HQ 560950 relied upon the language in the Part 181 Appendix to the NAFTA Regulations (19 CFR Part 181 Appendix) with regard to transshipment. Section 16, entitled “Transshipment” provides as follows:
Effect of subsequent processing outside the territory of a NAFTA country; loss of originating good status
(1) A good is not an originating good by reason of having undergone production that occurs entirely in the territory of one or more of the NAFTA countries that would enable the good to qualify as an originating good if subsequent to that production
(a) the good is withdrawn from customs control outside the territories of the NAFTA countries; or
b) the good undergoes further production or any other operation outside the territories of the NAFTA countries, other than unloading, reloading or any other operation necessary to preserve the good in good condition, such as inspection, removal of dust that accumulates during shipment, ventilation, spreading out or drying, chilling, replacing salt, sulphur dioxide or other aqueous solutions, replacing damaged packing materials and containers and removal of units of the good that are spoiled or damaged and present a danger to the remaining units of the good, or to transport the good to the territory of a NAFTA country.
In HQ 560950, Customs stated:
Based on the Appendix to Part 181, Customs Regulations (Section 16, Part VI), it is clear that in order not to lose originating status, the good may not leave customs control outside the territories of the NAFTA countries, and even if within customs control outside the territories of the NAFTA countries, may only be subjected to certain operations.
See also, HQ 958053, dated September 20, 1995 (“Paragraph (1)(a) of PART VI, SECTION 16. TRANSSHIPMENT, states in relevant part that a good otherwise qualifying as an originating good loses that status if the good is withdrawn from customs control outside the territories of the NAFTA countries.”).
As the language of 19 CFR § 10.604 is substantially similar to the language of Part VI, Section 16, Part 181 Appendix, the same interpretation should be applied.
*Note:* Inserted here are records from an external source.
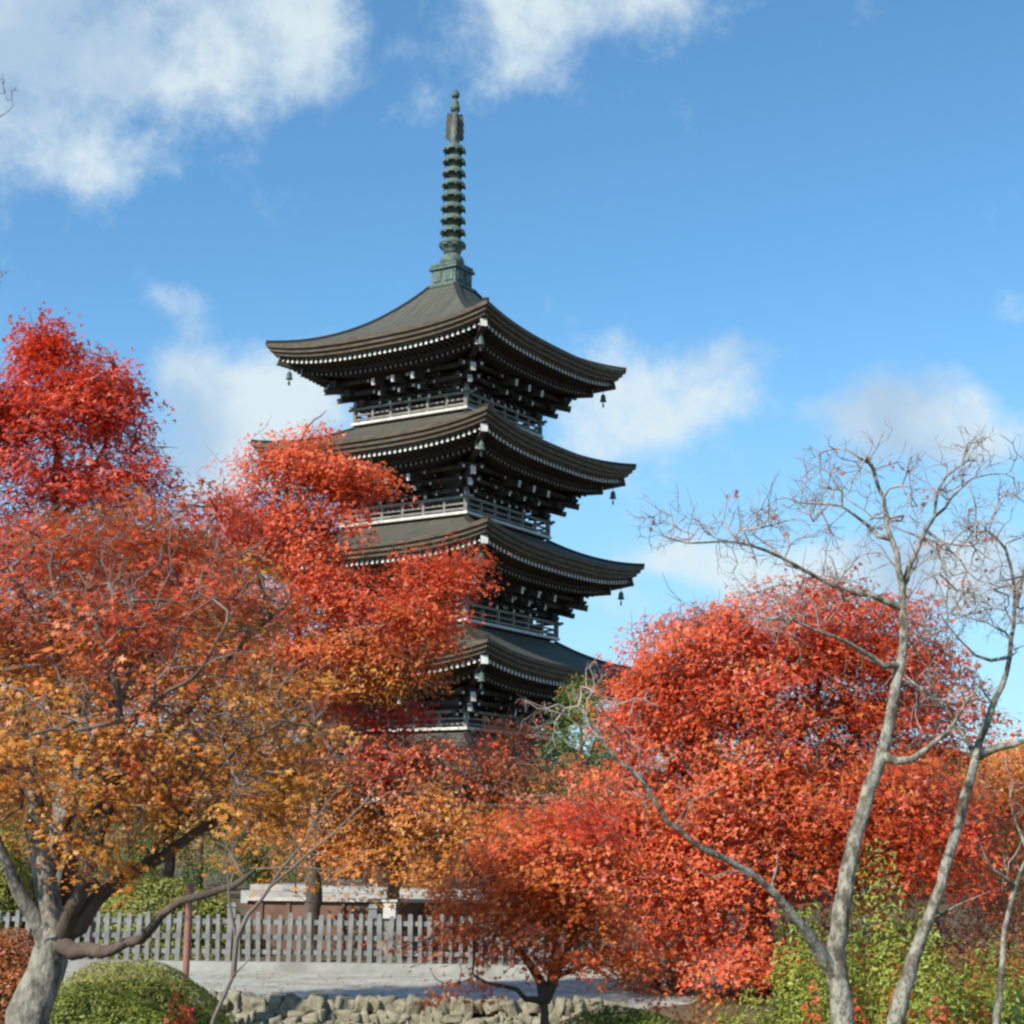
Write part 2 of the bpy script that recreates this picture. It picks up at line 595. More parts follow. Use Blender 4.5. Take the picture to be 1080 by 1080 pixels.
    # hip rafters at the four corners, and the wind bells below them
    for k in range(4):
        hip = MB()
        R = Matrix.Rotation(k * math.pi / 2, 3, 'Z')
        for (ins, ri, d0, d1, ww, hh) in ((0.34, 2.0, 0.60, 0.86, 0.20, 0.26), (0.92, a - c, 0.93, 0.92, 0.2, 0.24)):
            p0 = R @ Vector((a - ins, -(a - ins), zt - d0 - ins * 0.06))
            p1 = R @ Vector((a - ri, -(a - ri), z_eave(zt, 0) - d1 + 0.05))
            hip.bar(p0, p1, ww, hh, 0)
            d = (p0 - p1).normalized()
            hip.bar(p0 + d * 0.003, p0 + d * 0.03, ww + 0.02, hh + 0.02, 1)
        hip.build('hip_rafter', [MT['rafter'], MT['white']], o)
    # corner ridges on top of the roof
    for k in range(4):
        rd = MB()
        R = FACE[k]
        prev = None
        for jv in range(0, 17):
            v = jv / 16
            wd = a * (1 - v) + ctop * v
            mid = z_eave(zt, 0)
            p = (0.40 * v + 0.60 * v ** 2.3) if i == 0 else (0.62 * v + 0.38 * v ** 2)
            z = mid + (ztop - mid) * p + (zt - mid) * (1 - v) ** 2.0
            pt = R @ Vector((wd - 0.02, -wd + 0.02, z + 0.02))
            if prev is not None:
                rd.bar(prev, pt, 0.16, 0.10)
            prev = pt
        rd.build('hip_ridge', MT['roof'], o)
    for k in range(4):
        b = MB()
        R = FACE[k]
        p = R @ Vector((a - 0.62, -(a - 0.62), zt - 0.98))
        b.lathe([(0.012, 0.22), (0.012, 0.02), (0.05, 0.0), (0.085, -0.05), (0.095, -0.18), (0.125, -0.26), (0.11, -0.262)], p, 12)
        b.lathe([(0.014, 0.0), (0.014, -0.34)], p, 6)
        b.box(p + Vector((0, 0, -0.41)), (0.012, 0.11, 0.14))
        b.build('wind_bell', MT['bronze'], o, smooth=False)
    return o


def body_half(i):
    return (B[i] - 0.60) if i < 4 else 2.75


def storey(i):
    c = body_half(i)
    zb = (ZB[i] if i < 4 else 0.30) + GZ
    ze = z_eave(ZT[i], 0) + GZ
    top = ze - 0.74
    m = MB()
    m.box((0, 0, (zb + top) / 2), (2 * c - 0.16, 2 * c - 0.16, top - zb))
    o = m.build('storey', MT['plaster'], PAG)
    pil, beam = MB(), MB()
    pos = [-c, -c / 3, c / 3, c]
    for k in range(4):
        R = FACE[k]
        for s in pos[:3]:
            p = R @ Vector((s, -c, 0))
            pil.lathe([(0.13, zb), (0.13, ze - 1.95)], (p.x, p.y, 0), 12)
        hb = ze - 1.92
        for z, hgt in ((hb - 0.10, 0.16), (zb + 0.07, 0.12), (zb + (hb - zb) * 0.62, 0.1)):
            beam.bar(R @ Vector((-c - 0.12, -c - 0.075, z)), R @ Vector((c + 0.065, -c - 0.075, z)), 0.11, hgt)
    pil.build('pillars', MT['dwood'], o)
    beam.build('tie_beams', MT['dwood'], o)
    hb = ze - 2.02
    for k in range(4):
        R = FACE[k]
        d = MB()
        z0, z1 = zb + 0.14, zb + (hb - zb) * 0.58
        for sgn in (-1, 1):
            d.bar(R @ Vector((sgn * c * 0.145, -c + 0.02, z0)), R @ Vector((sgn * c * 0.145, -c + 0.02, z1)), 0.07, c * 0.27) if False else d.box(
                R @ Vector((sgn * c * 0.147, -c + 0.05, (z0 + z1) / 2)), (c * 0.28, 0.06, z1 - z0), R)
            for fz in (0.2, 0.5, 0.8):
                d.box(R @ Vector((sgn * c * 0.147, -c + 0.012, z0 + (z1 - z0) * fz)), (c * 0.25, 0.03, 0.05), R)
        d.build('door', MT['dwood'], o)
        for sgn in (-1, 1):
            wn = MB()
            zc = (z0 + z1) / 2 + 0.02
            n = 9
            wn.box(R @ Vector((sgn * c * 0.665, -c + 0.07, zc)), (c * 0.50, 0.03, (z1 - z0) * 0.8), R)
            for q in range(n):
                wn.box(R @ Vector((sgn * c * 0.665 + c * 0.46 * (q / (n - 1) - 0.5), -c + 0.035, zc)), (0.035, 0.04, (z1 - z0) * 0.74), R)
            wn.build('lattice_window', MT['dwood'], o)
    # bracketing: three steps of arms out from each pillar, long tail rafters, all with white painted ends
    par = MB()
    for k in range(4):
        R = FACE[k]
        for j in (1, 2, 3):
            L = c + 0.35 * j
            par.bar(R @ Vector((-L + 0.06, -L, ze - 1.86 + 0.3 * j)), R @ Vector((L + 0.055, -L, ze - 1.86 + 0.3 * j)), 0.11, 0.13)
    br = par.build('bracketing', MT['dwood'], PAG)

    def bracket(R, s, diag):
        g = MB()
        f = math.sqrt(2) if diag else 1.0

        def P(out, lat, z):
            if diag:
                q = Vector((c + out, -(c + out), z)) + Vector((1, 1, 0)) * (lat / math.sqrt(2))
            else:
                q = Vector((s + lat, -(c + out), z))
            return R @ q
        for j in (1, 2, 3):
            o_ = 0.35 * j
            z = ze - 2.0 + 0.3 * j
            e0, e1 = P(0, 0, z), P(o_ + 0.17, 0, z)
            g.bar(e0, e1, 0.13, 0.17, 0)
            d = (e1 - e0).normalized()
            g.bar(e1 + d * 0.003, e1 + d * 0.018, 0.10 if not diag else 0.15, 0.11 if not diag else 0.17, 1)
            for lat in ((-0.44, 0, 0.44) if not diag else (-0.3, 0, 0.3)):
                g.box(P(o_, lat, z + 0.165), (0.20, 0.20, 0.11), R)
                if lat:
                    q0, q1 = P(o_, lat, z + 0.06), P(o_ + 0.16, lat, z + 0.06)
                    g.bar(q0, q1, 0.09, 0.10, 0)
                    g.bar(q1, q1 + (q1 - q0).normalized() * 0.015, 0.07, 0.08, 1)
                if j < 3 or diag:
                    g.box(P(o_, lat, z + 0.07), (0.13, 0.13, 0.06), R)
            c0, c1 = P(o_ - 0.35, -0.5, z + 0.055), P(o_ - 0.35, 0.5, z + 0.055)
            if not diag:
                g.bar(c0, c1, 0.12, 0.13, 0)
                for (ca, cb) in ((c0, c1), (c1, c0)):
                    d = (ca - cb).normalized()
                    g.bar(ca + d * 0.003, ca + d * 0.016, 0.075, 0.09, 1)
        # tail rafter
        rt, rl = (1.50, 1.12) if not diag else (1.28, 0.95)
        e0, e1 = P(0.2, 0, ze - 0.98), P(rt, 0, ze - 1.20)
        g.bar(e0, e1, 0.14, 0.20, 0)
        d = (e1 - e0).normalized()
        g.bar(e1 + d * 0.003, e1 + d * 0.02, 0.13 if not diag else 0.17, 0.22, 1)
        e0, e1 = P(0.2, 0, ze - 1.28), P(rl, 0, ze - 1.50)
        g.bar(e0, e1, 0.13, 0.17, 0)
        d = (e1 - e0).normalized()
        g.bar(e1 + d * 0.003, e1 + d * 0.02, 0.09 if not diag else 0.15, 0.14, 1)
        g.build('bracket', [MT['dwood'], MT['white']], br)
    for k in range(4):
        for s in (-c / 3 * 1.35, 0.0, c / 3 * 1.35):
            bracket(FACE[k], s, False)
        bracket(FACE[k], 0, True)


def balcony(i):
    b, zb = B[i], ZB[i] + GZ
    m = MB()
    for k in range(4):
        R = FACE[k]
        m.bar(R @ Vector((-b, -b + 0.07, zb - 0.045)), R @ Vector((b - 0.14, -b + 0.07, zb - 0.045)), 0.14, 0.09, 1)
    m.box((0, 0, zb - 0.06), (2 * b - 0.28, 2 * b - 0.28, 0.08), None, 0)
    m.box((0, 0, zb - 0.30), (2 * b - 0.5, 2 * b - 0.5, 0.40), None, 0)
    o = m.build('balcony', [MT['dwood'], MT['white']], PAG)
    for k in range(4):
        R = FACE[k]
        g = MB()
        e = b - 0.10
        g.box(R @ Vector((e, -e, zb + 0.33)), (0.13, 0.13, 0.64))
        pz_ = R @ Vector((e, -e, zb + 0.66))
        g.lathe([(0.075, 0), (0.09, 0.03), (0.05, 0.06), (0.085, 0.11), (0.03, 0.17)], pz_, 10)
        n = 6
        for q in range(1, n):
            g.box(R @ Vector((-e + 2 * e * q / n, -e, zb + (0.22 if q % 2 else 0.26))), (0.085, 0.085, 0.40 if q % 2 else 0.48))
        for z, t in ((0.10, 0.07), (0.27, 0.055), (0.49, 0.085)):
            ex = 0.28 if z > 0.4 else 0.0
            g.bar(R @ Vector((-e - ex, -e + 0.003, zb + z)), R @ Vector((e + ex, -e + 0.003, zb + z)), 0.075, t)
        g.build('railing', MT['gwood'], o)


for i in range(5):
    roof(i)
    storey(i)
for i in range(4):
    balcony(i)
m = MB()
m.box((0, 0, 0.20), (9.2, 9.2, 0.40))
m.box((0, 0, 0.50), (8.8, 8.8, 0.18))
m.build('podium', MT['stone'], PAG)


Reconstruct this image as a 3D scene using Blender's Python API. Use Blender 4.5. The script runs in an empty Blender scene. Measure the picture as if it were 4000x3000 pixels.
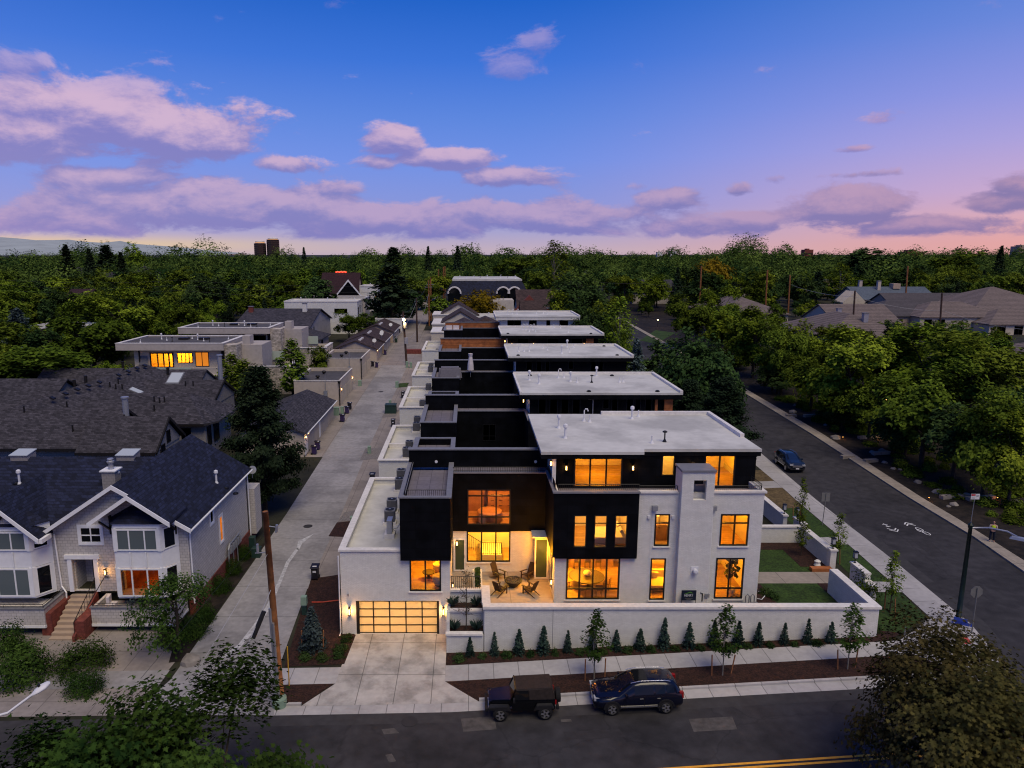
import bpy, bmesh, math, random
import numpy as np
from mathutils import Vector, Matrix
random.seed(7)
SC = bpy.context.scene
COL = SC.collection
R = math.radians
PI = math.pi
# ------------------------------------------------------------------ camera, terrain, and image pixels to points in the scene
# camera position: 25 m above the street; the ground rises to the right and away
F_, CX, CY, CH = 2780., 1830., 1500., 25.
PIT = math.atan(510 / F_)
def gx(x): return 0.042 * min(max(x + 1, 0), 37)
def rise(y): return 0.027 * min(max(y - 66, 0), 250)
def gz(x, y): return gx(x) + rise(y)
def ray(px, py):
    u, v = (px - CX) / F_, (CY - py) / F_
    c, s = math.cos(PIT), math.sin(PIT)
    return (u, c + v * s, -s + v * c)
def at(px, py, h=0, lot=False):          # image pixel, cast through the camera -> point h above the terrain
    z = h
    d = ray(px, py)
    for i in range(60):
        t = (z - CH) / d[2]
        zn = (0 if lot else gx(d[0] * t)) + rise(d[1] * t) + h
        z = z * .5 + zn * .5
    t = (z - CH) / d[2]
    return Vector((d[0] * t, d[1] * t, z))
def vat(px, py, Y):                      # image pixel -> point at distance Y
    d = ray(px, py); t = Y / d[1]
    return Vector((d[0] * t, Y, CH + d[2] * t))
def lin(r, g, b):
    f = lambda c: (c / 255) / 12.92 if c <= 10 else (((c / 255) + .055) / 1.055) ** 2.4
    return (f(r), f(g), f(b), 1)
# ------------------------------------------------------------------ materials
MATS = {}
def nn(nt, t, **kw):
    n = nt.nodes.new(t)
    for k, v in kw.items():
        if hasattr(n, k) and k not in n.inputs: setattr(n, k, v)
        else: n.inputs[k].default_value = v
    return n
def ramp(nt, stops, interp='LINEAR'):
    r = nt.nodes.new('ShaderNodeValToRGB'); e = r.color_ramp.elements; r.color_ramp.interpolation = interp
    while len(e) < len(stops): e.new(.5)
    for i, (p, c) in enumerate(stops):
        e[i].position = p; e[i].color = c if len(c) == 4 else (*c, 1)
    return r
def newmat(name):
    m = bpy.data.materials.new(name); m.use_nodes = True; MATS[name] = m
    nt = m.node_tree; return m, nt, nt.nodes['Principled BSDF']
def c4(c): return (c[0], c[1], c[2], 1)
def M(name, col, rough=.8, var=.15, scale=2., stain=.0, sscale=.25, metal=0, spec=.3, bump=0, bscale=30, kind=None, world=True, kw=None):
    """weathered surface: fine mottling + large stains; kind adds masonry, shingles, slabs or boards"""
    if name in MATS: return MATS[name]
    m, nt, b = newmat(name); L = nt.links.new; kw = kw or {}
    b.inputs['Roughness'].default_value = rough; b.inputs['Metallic'].default_value = metal
    b.inputs['Specular IOR Level'].default_value = spec
    if world: pos = nn(nt, 'ShaderNodeNewGeometry').outputs['Position']
    else: pos = nn(nt, 'ShaderNodeTexCoord').outputs['Object']
    n1 = nn(nt, 'ShaderNodeTexNoise', Scale=scale, Detail=5.); L(pos, n1.inputs['Vector'])
    r1 = ramp(nt, [(.3, tuple(max(0, v * (1 - var)) for v in col[:3])), (.7, tuple(v * (1 + var) for v in col[:3]))]); L(n1.outputs['Fac'], r1.inputs[0])
    out = r1.outputs[0]
    if kind:
        s = nn(nt, 'ShaderNodeSeparateXYZ'); L(pos, s.inputs[0])
        cb = nn(nt, 'ShaderNodeCombineXYZ')
        if kind in ('brick', 'shingle', 'board', 'tile'):
            a = nn(nt, 'ShaderNodeMath', operation='ADD'); L(s.outputs[0], a.inputs[0]); L(s.outputs[1], a.inputs[1])
            L(a.outputs[0], cb.inputs[0]); L(s.outputs[2], cb.inputs[1])
        else:
            L(s.outputs[0], cb.inputs[0]); L(s.outputs[1], cb.inputs[1])
        bt = nn(nt, 'ShaderNodeTexBrick'); L(cb.outputs[0], bt.inputs['Vector'])
        bt.offset = kw.get('off', .5); bt.squash = 1
        bt.inputs['Scale'].default_value = 1
        bt.inputs['Brick Width'].default_value = kw.get('w', .22); bt.inputs['Row Height'].default_value = kw.get('h', .08)
        bt.inputs['Mortar Size'].default_value = kw.get('m', .006); bt.inputs['Mortar Smooth'].default_value = .3
        k1, k2, k3 = kw.get('k', (.9, 1.08, .75))
        bt.inputs['Color1'].default_value = (k1, k1, k1, 1); bt.inputs['Color2'].default_value = (k2, k2, k2, 1); bt.inputs['Mortar'].default_value = (k3, k3, k3, 1)
        mx = nn(nt, 'ShaderNodeMix', data_type='RGBA', blend_type='MULTIPLY'); mx.inputs[0].default_value = 1
        L(out, mx.inputs[6]); L(bt.outputs['Color'], mx.inputs[7]); out = mx.outputs[2]
        if kw.get('bump', 0):
            bp = nn(nt, 'ShaderNodeBump', Strength=kw['bump'], Distance=.02); L(bt.outputs['Fac'], bp.inputs['Height']); bp.invert = True
            L(bp.outputs[0], b.inputs['Normal'])
    if stain:
        n2 = nn(nt, 'ShaderNodeTexNoise', Scale=sscale, Detail=8., Roughness=.62); L(pos, n2.inputs['Vector'])
        r2 = ramp(nt, [(.38, (1 - stain,) * 3), (.56, (1, 1, 1))]); L(n2.outputs['Fac'], r2.inputs[0])
        mx = nn(nt, 'ShaderNodeMix', data_type='RGBA', blend_type='MULTIPLY'); mx.inputs[0].default_value = 1
        L(out, mx.inputs[6]); L(r2.outputs[0], mx.inputs[7]); out = mx.outputs[2]
    if kw.get('crack'):
        nz = nn(nt, 'ShaderNodeTexNoise', Scale=.8, Detail=4.); L(pos, nz.inputs['Vector'])
        va = nn(nt, 'ShaderNodeMix', data_type='RGBA', blend_type='LINEAR_LIGHT'); va.inputs[0].default_value = .6; L(pos, va.inputs[6]); L(nz.outputs['Color'], va.inputs[7])
        vo = nn(nt, 'ShaderNodeTexVoronoi', feature='DISTANCE_TO_EDGE', Scale=kw['crack']); L(va.outputs[2], vo.inputs['Vector'])
        r4 = ramp(nt, [(.0, (.45,) * 3), (.006, (.6,) * 3), (.012, (1, 1, 1))]); L(vo.outputs['Distance'], r4.inputs[0])
        mx = nn(nt, 'ShaderNodeMix', data_type='RGBA', blend_type='MULTIPLY'); mx.inputs[0].default_value = .4
        L(out, mx.inputs[6]); L(r4.outputs[0], mx.inputs[7]); out = mx.outputs[2]
    L(out, b.inputs['Base Color'])
    if bump:
        n3 = nn(nt, 'ShaderNodeTexNoise', Scale=bscale, Detail=4.); L(pos, n3.inputs['Vector'])
        bp = nn(nt, 'ShaderNodeBump', Strength=bump, Distance=.05); L(n3.outputs['Fac'], bp.inputs['Height']); L(bp.outputs[0], b.inputs['Normal'])
    return m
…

Based upon the interpretation of substantially similar language in HQ 560950 and HQ 958063, we find that the storage of the packaged frozen broccoli at a plant in Mexico, outside of customs control, causes the originating packaged frozen broccoli to lose its originating status.
HOLDING:
The packaged frozen broccoli which is entered into Mexico and delivered to a Marbran plant, outside of customs control, loses its originating status under the DR-CAFTA and cannot be entered into the United States claiming preferential treatment under the DR-CAFTA.
A copy of this ruling letter should be attached to the entry documents filed at the time the goods are entered. If the documents have been filed without a copy, this ruling should be brought to the attention of the CBP officer handling the transaction.